QI am a public employee in my early 40s and mandated to contribute 5 percent of my gross salary to a pension plan. I have contributed the max to a Roth IRA ever since they came into existence (and converted my then existing regular-IRA to a Roth and paid the taxes owed on it). I also make small contributions to a deferred compensation plan.
Retirement-savings rule of thumb can fall short
Question: When "rules of thumb" talk about 15 percent being enough for a comfortable retirement, does this mean gross salary or take-home after taxes? What about the money I have pulled out for my health plan and optional life insurance payments?
I need to pay off a small credit card balance and build up an emergency cash reserve, so I'm considering ceasing contributions to my deferred comp plan to meet those goals. Your thoughts would be most welcome.
PATRICK, ST. PAUL
AThe rule of thumb when it comes to savings is that people should strive for saving between 10 and 20 percent of gross income. The standard figure is that 10 percent or so goes into the retirement fund. The reason I prefer emphasizing the higher, 20 percent number is that it includes both retirement money and other savings, such as an emergency fund. It's a more realistic goal (although hard to do).
Now, rules of thumb are guidelines rather than hard-and-fast rules.

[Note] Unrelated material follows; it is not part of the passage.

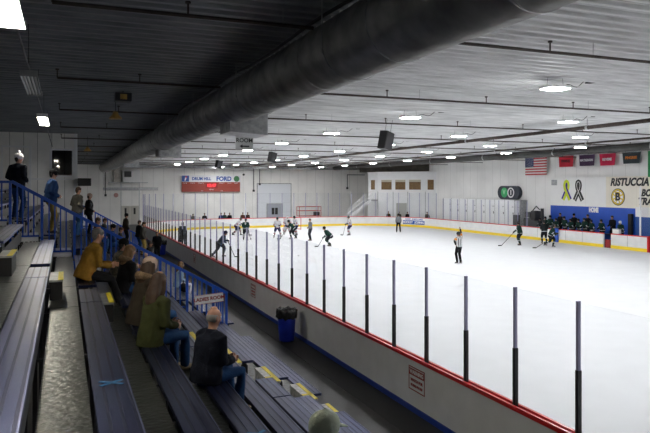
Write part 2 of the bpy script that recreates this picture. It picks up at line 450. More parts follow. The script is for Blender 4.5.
# ------------------------------------------------------------------ duct over the stands
XD, ZD, RD = 3.89, EYE+2.06, .5
t = thing('ventilation_duct', 'huge round grey metal air duct under the ceiling', 'duct', (XD, -4, ZD))
bm = bmesh.new(); tube(bm, (0, 0, 0), (0, 76, 0), RD, n=48); obj('duct_pipe', bm, M_duct, t, True)
for k in range(0, 31):
    y = 1.2+2.45*k; bm = bmesh.new(); prof = [(RD+.0, y-.012), (RD+.013, y-.012), (RD+.013, y+.012), (RD, y+.012)]
    n = 40
    rings = [[bm.verts.new((r*math.cos(2*PI*j/n), yy, r*math.sin(2*PI*j/n))) for j in range(n)] for r, yy in prof]
    for a, b in zip(rings, rings[1:]):
        for j in range(n): bm.faces.new((a[j], a[(j+1) % n], b[(j+1) % n], b[j]))
    obj('seam_ring', bm, M_duct if k % 2 else M_galv, t, True)
for k in range(0, 15):
    y = 2.6+4.9*k; bm = bmesh.new(); n = 24
    pts = [Vector((math.cos(a)*(RD+.02), y, math.sin(a)*(RD+.02))) for a in [PI+.2+(PI-.4)*j/n for j in range(n+1)]]
    for a, b in zip(pts, pts[1:]): bar(bm, a, b, .03, .012)
    tube(bm, pts[0], (pts[0].x, y, ZC-ZD), .009, n=6); tube(bm, pts[-1], (pts[-1].x, y, ZC-ZD), .009, n=6)
    obj('hanger_strap', bm, M_galv, t)
for k, yb in enumerate((15.6+4, 28.2+4, 45+4)):
    bm = bmesh.new()
    prism(bm, [(-.2, -.30), (.75, -.22), (.75, -.78), (-.2, -.72)], 1, yb-.5, yb+.55)
    o = obj('duct_outlet', bm, M_galv, t)
    obj('outlet_grille', B(.745, yb-.42, -.72, .765, yb+.45, -.28), M_duct, o)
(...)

Many factors should go into the how-much-to-save-for-retirement calculation. For instance, when did you start putting money aside into a retirement plan? Was it at age 22 or 32 or 42? The later you start, the more you should try to contribute.
I'm a big believer in adding to savings outside of tax-sheltered retirement plans. And that's despite today's low interest rates. The money can be used to help pay for a future known expense, such as a new car, without taking on debt. But it also allows for people to embrace all kinds of transitions over time, from voluntarily downsizing to part-time work to getting the skills you need to start a long-dreamed-of business.
From a purely investment point of view, parking money in savings accounts, bank CDs and Treasury bills seems like a no-growth, no-return strategy. But the eventual return-on-savings may be huge since the cash also represents an "opportunity fund" to pursue dreams and passions, the wherewithal for reasonable risk-taking and adventure, while, at the same time, a way to stay out of debt when expected and unexpected expenses come along.
Now to your specific question: I would definitely suspend putting extra payments into the deferred compensation plan. I would get rid of the credit card debt and build up your emergency-opportunity-fund savings. You'll be in much better financial shape if you do.